Yeah, I didn’t refer to those. Google’s and Microsoft’s store have the same issue probably, though.
Does anyone else see this or am I just too paranoid ?
IMO you are being paranoid. Corporations don’t care about these utilities. They can build stuff using coreutils under the GPL without major issue. Unless they modify the source of the coreutils its self they don’t have to share anything. So it does not really matter what license it is under. And really these tools are extremely basic - not exactly hard to rewrite any of them from scratch if required (as prof of all the different implementations out there, like this and busybox to name two).
I highly doubt these are sponsored by any big corp, just hobbyists/students that think it is interesting project to undertake that don’t care as much about the GPL as much as they care about doing something interesting to them.

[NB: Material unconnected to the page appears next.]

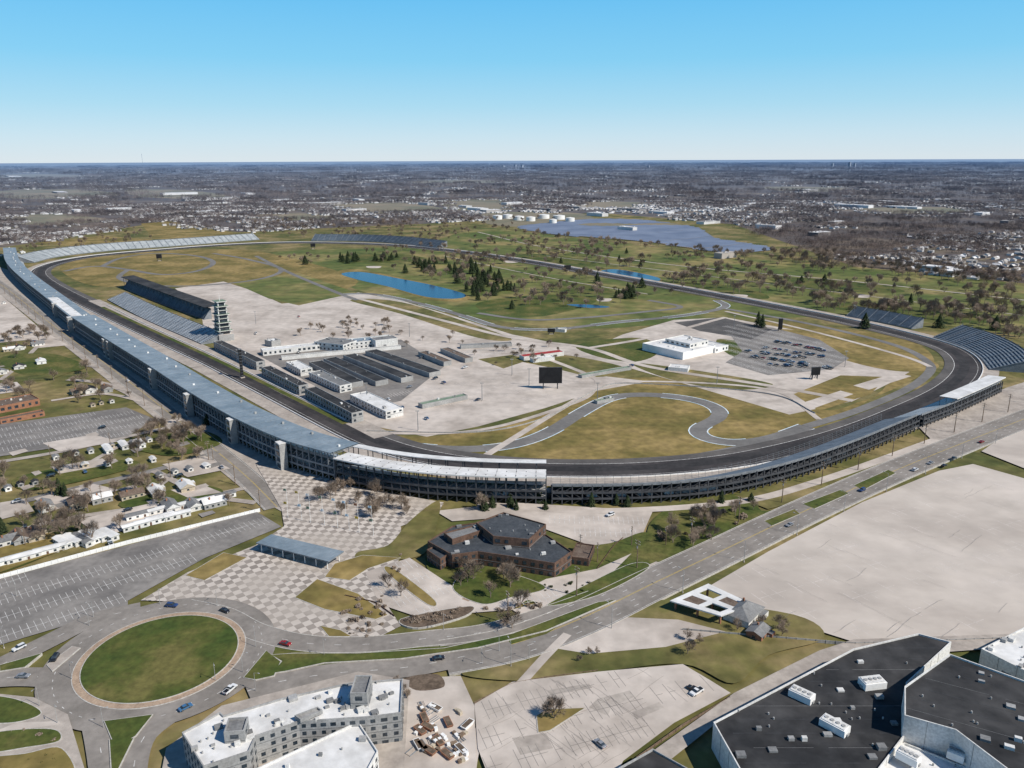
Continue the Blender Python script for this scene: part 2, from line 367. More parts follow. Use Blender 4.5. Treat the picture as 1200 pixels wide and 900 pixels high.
ribbon('pit_lane',relax(gpath([(110,352),(180,384),(262,420),(340,460),(410,492),(450,512)],8),3),16,m_pave)
ribbon('pit_grass_strip',relax(gpath([(120,360),(180,388),(258,424),(335,462),(405,497)],8),3),5,m_green)
mb=MB(); sweep(mb,relax(gpath([(125,358),(180,385),(258,421),(335,459),(405,493)],8),3),[(0,0),(0,1.1),(0.5,1.1),(0.5,0)],m_white); mb.obj('pit_wall')
# ================================================================ WEST
sheet('stadium_apron',[(-40,300),(14,318),(90,385),(180,450),(280,518),(340,550),(420,572),(520,592),(500,600),(330,600),(290,578),(200,505),(100,425),(0,345)],m_pave)
sheet('gravel_lot',[(-40,330),(0,345),(60,396),(0,402),(-60,400)],m_conc)
sheet('gravel_lot',[(0,405),(50,400),(95,432),(60,445),(0,450)],m_lawn)
sheet('gravel_lot',[(30,395),(58,392),(80,405),(45,408)],m_conc)
sheet('side_street',[(0,450),(20,448),(30,458),(0,462)],m_conc)
groad=relax(gpath([(-80,280),(0,333),(60,380),(120,424),(180,470),(240,518),(290,560),(325,595)],6),3)
ribbon('georgetown_road',groad,15,m_road,lines=0.2,yellow=True,kerb=True)
for P,w,m in [([(-20,545),(80,528),(180,505),(215,498)],6,m_pave),([(-20,600),(80,575),(180,552),(255,530)],7,m_asph),([(-20,640),(60,612),(200,590),(290,572)],5,m_pave),([(80,445),(130,452),(185,480)],7,m_pave),([(60,470),(120,462),(165,470)],5,m_conc),([(60,390),(20,430),(0,446)],5,m_pave),([(180,552),(240,580),(300,590)],5,m_pave),([(-20,668),(60,645),(120,625)],5,m_conc),([(60,570),(110,540),(150,518)],4,m_pave),([(110,625),(160,590),(200,560)],4,m_pave),([(0,430),(60,424),(120,432)],4,m_pave)]:
    ribbon('side_street',gpath(P,6),w,m)
LOTA=[(-60,506),(148,478),(182,492),(150,512),(-60,545)]
sheet('parking_lot',LOTA,m_asph); marks('parking_lot_markings',LOTA,(0,520),(150,492),row=17,w=0.2)
LOTB=[(-40,690),(300,600),(330,618),(240,655),(150,705),(150,712),(0,757),(-60,775)]
sheet('parking_lot',LOTB,m_asph); marks('parking_lot_markings',LOTB,(0,705),(290,617),row=17.5,w=0.17)
sheet('parking_lot',[(-40,360),(0,372),(30,388),(-10,396)],m_conc)
for P in [[(0,420),(60,415),(100,432),(30,440)],[(150,520),(230,505),(260,520),(200,535)],[(20,560),(130,540),(160,548),(40,575)],[(140,590),(230,570),(260,580),(180,600)],[(0,655),(80,635),(60,650),(0,672)]]:
    sheet('yard_grass',P,m_green,True)
for P in [[(40,585),(110,568),(140,575),(60,600)],[(90,610),(180,590),(230,598),(120,630)],[(50,520),(110,510),(140,518),(70,530)],[(190,545),(240,535),(270,550),(220,560)],[(0,590),(30,585),(40,600),(0,610)],[(200,575),(240,570),(260,578),(220,584)],[(60,548),(120,538),(130,545),(70,556)]]:
    sheet('driveway',P,m_conc)
for _ in range(26):
    x=U(0,250); y=U(515,650)-x*.14; w_=U(8,20); sheet('driveway',[(x,y),(x+w_,y-w_*.25),(x+w_+4,y-w_*.25+3),(x+5,y+4)],random.choice([m_pave,m_conc,m_asph]))
sheet('yard_grass',[(0,640),(60,625),(90,640),(0,672)],m_dry)
# ---- plaza
PLAZA=[(300,545),(345,550),(420,572),(520,590),(515,600),(470,618),(470,655),(440,690),(470,735),(440,750),(400,757),(330,742),(250,708),(165,705),(220,672),(300,640),(333,618),(330,598)]
sheet('checkered_plaza',PLAZA,m_check)
sheet('parking_lot',[(510,600),(600,590),(765,600),(745,645),(690,640),(600,607),(530,612)],m_conc)
marks('parking_lot_markings',[(600,598),(765,601),(745,642),(690,638),(640,615)],(650,610),(760,612),row=15,w=0.2)
sheet('plaza_lawn',[(480,612),(513,588),(513,612),(497,650),(452,658),(420,658),(420,648),(455,640)],m_lawn,True)
island('plaza_lawn',[(217,676),(262,649),(290,655),(240,682)],m_dry,False)
island('plaza_lawn',[(345,702),(372,680),(420,697),(455,722),(440,728),(380,716)],m_dry,False)
island('plaza_lawn',[(375,735),(400,740),(412,748),(385,748)],m_dry,False)
island('plaza_lawn',[(380,678),(392,662),(425,652),(470,655),(432,668),(410,682)],m_dry,False)
sheet('office_lawn',[(500,650),(560,640),(700,640),(760,625),(800,655),(700,690),(640,705),(560,712),(520,700)],m_green,True)
sheet('parking_lot',[(428,672),(480,655),(530,688),(580,698),(640,690),(600,716),(550,720),(500,728),(452,712),(440,700)],m_conc)
sheet('driveway',[(600,716),(700,690),(790,650),(770,662),(700,700),(620,728)],m_conc)
sheet('parking_lot',[(600,700),(640,680),(700,668),(740,650),(700,690),(640,710)],m_conc)
marks('parking_lot_markings',[(428,672),(480,655),(530,688),(560,705),(500,728),(440,700)],(450,690),(520,670),row=15,w=0.2)
marks('parking_lot_markings',[(580,712),(640,690),(700,690),(640,715),(600,722)],(600,712),(690,690),row=30,w=0.2)
island('planting_bed',[(452,672),(462,668),(510,705),(500,710)],m_dry)
island('planting_bed',[(530,690),(560,660),(590,670),(640,690),(600,702),(565,710)],m_green)
ribbon('footpath',gpath([(545,705),(565,690),(590,670),(600,655)],4),4,m_brick_ring)
island('planting_bed',[(470,727),(550,712),(545,724),(490,738)],m_mulch)
island('planting_bed',[(640,712),(700,700),(760,668),(740,662),(680,690)],m_green)
sheet('verge_green',[(760,618),(800,590),(880,580),(900,600),(1010,560),(1130,520),(1000,575),(850,635),(770,660)],m_green,True)
sheet('verge_green',[(860,582),(1000,545),(1100,512),(1140,505),(1060,545),(930,590),(900,598)],m_lawn)
ribbon('service_road',gpath([(560,592),(700,600),(860,590),(960,565),(1100,515),(1190,480)],6),7,m_conc)
sheet('stadium_concourse',[(1075,500),(1180,455),(1260,430),(1260,470),(1120,520),(1090,515)],m_pave)
for P in [[(895,612),(930,598),(938,604),(905,618)],[(940,592),(985,575),(995,580),(955,598)],[(1000,570),(1040,552),(1050,556),(1012,576)]]: island('planting_bed',P,m_green,False)
BIGLOT=[(832,688),(900,648),(1010,590),(1100,553),(1140,545),(1300,590),(1400,760),(1000,754),(940,735)]
sheet('gravel_lot',BIGLOT,m_conc2); marks('parking_lot_markings',BIGLOT,(900,700),(1100,640),row=19,stall=5.6,w=0.25,mat=m_fline,prob=.5)
sheet('gravel_lot',[(1150,530),(1200,495),(1330,480),(1400,600),(1300,590)],m_conc2)
sheet('gravel_lot',[(660,762),(740,722),(800,725),(850,750),(760,768)],m_conc)
sheet('lot_corner_grass',[(540,790),(640,760),(740,715),(790,705),(930,722),(965,750),(900,770),(860,803),(800,780),(700,790),(620,800)],m_lawn,True)
sheet('gravel_lot',[(640,760),(730,725),(795,728),(850,742),(780,760),(690,768)],m_conc)
# ---- 16th street
s16=relax(gpath([(520,772),(600,757),(680,727),(760,688),(850,645),(950,597),(1060,548),(1200,492),(1400,415)],6),3)
ribbon('sixteenth_street',s16,24,m_road,lines=0.2,yellow=True,dash=[4,8,-4,-8],kerb=True)
upper=relax(gpath([(215,712),(262,722),(300,742),(360,756),(430,757),(500,750),(570,742),(650,718),(700,700)],4),2)
sheet('road_median_base',[(230,715),(300,745),(400,765),(540,758),(700,705),(640,745),(520,780),(420,790),(320,798),(290,790),(300,765)],m_green)
ribbon('sixteenth_street',upper,11,m_road,dash=[0],kerb=True)
lower=relax(gpath([(290,812),(330,800),(400,790),(470,785),(540,772),(600,757)],4),2)
ribbon('sixteenth_street',lower,13,m_road,dash=[0],kerb=False)
ribbon('side_street',gpath([(0,782),(60,752),(110,728),(165,715)],4),12,m_road,dash=[0],kerb=False)
ribbon('side_street',gpath([(-30,800),(30,795),(80,800),(110,820)],4),12,m_road,dash=[0])
ribbon('main_street',gpath([(100,815),(112,850),(122,905),(125,960)],4),9,m_road,dash=[0])
ribbon('main_street',gpath([(235,822),(190,848),(162,880),(150,960)],4),9,m_road,dash=[0])
ribbon('crane_avenue',relax(gpath([(545,960),(560,860),(600,815),(640,770),(665,745)],5),3),4,m_conc)
RC=G2((190,771))
def circ(c,r,n=72): return [c+Vector((math.cos(k*2*math.pi/n),math.sin(k*2*math.pi/n)))*r for k in range(n)]
sheet_w('roundabout_road',circ(RC,46),m_road)
z=nz(); mb=MB(); cc=circ(RC,40,144)
for i in range(0,144,3):
    d=(cc[(i+1)%144]-cc[i]).normalized(); n=Vector((-d.y,d.x))*0.12; mb.face([(*(cc[i]-n),z),(*(cc[i]+d*1.6-n),z),(*(cc[i]+d*1.6+n),z),(*(cc[i]+n),z)],m_line)
mb.obj('lane_markings')
island('roundabout_apron',circ(RC,33.5),m_brick_ring)
ZL[0]+=0.2
island('roundabout_island',circ(RC,30.5),m_green)
island('splitter_island',[(285,797),(312,765),(330,778),(322,795),(300,800)],m_green,False)
island('splitter_island',[(318,770),(345,768),(420,768),(520,762),(600,745),(700,708),(722,706),(640,742),(560,762),(470,775),(380,780),(335,790),(318,792),(330,778)],m_green,False)
island('splitter_island',[(0,782),(50,768),(30,785),(0,790)],m_green,False)
island('splitter_island',[(62,790),(95,762),(85,760),(55,782)],m_pave,False)
island('splitter_island',[(122,848),(180,840),(160,866),(135,880)],m_green,False)
island('splitter_island',[(128,870),(158,868),(140,905),(130,905)],m_green,False)
sheet('civic_lawn',[(-40,812),(40,820),(80,840),(100,905),(-40,910)],m_pave)
island('planting_bed',[(-20,820),(20,822),(50,838),(20,850),(-20,848)],m_green)
island('planting_bed',[(-20,866),(20,858),(66,858),(70,872),(30,880),(-20,886)],m_green)
island('planting_bed',[(-20,894),(30,886),(74,880),(84,920),(-20,920)],m_dry)
sheet('footpath',[(-30,870),(20,850),(70,848),(72,852),(25,858),(-30,880)],m_conc)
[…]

I highly doubt these are sponsored by any big corp, just hobbyists/students that think it is interesting project to undertake that don’t care as much about the GPL as much as they care about doing something interesting to them.
I wanted to test this theory, quickly looking at the commit history you can see that although the project might have started as a hobby/student weekend project, it is currently maintained by someone with an official affiliation of director at Mozilla corp.
PS: I am not pointing the finger to any entity here, I picked this project as an example to have a discussion on this topic.
it is currently maintained by someone with an official affiliation of director at Mozilla corp.
So, the person that started it as a hobby got hired at a relevant field? That in of its self does not mean much. Most people that work on OSS technology are funded in some form by a company. Very very few people are funded by purely by the community or have an unrelated job and everyone needs to earn a living to eat. And it is not uncommon to get hired for the work you have done in your spare time, even if that work never gets used by the company.
This is not an uncommon story overall.
across all languages, most new projects are published under MIT or similar.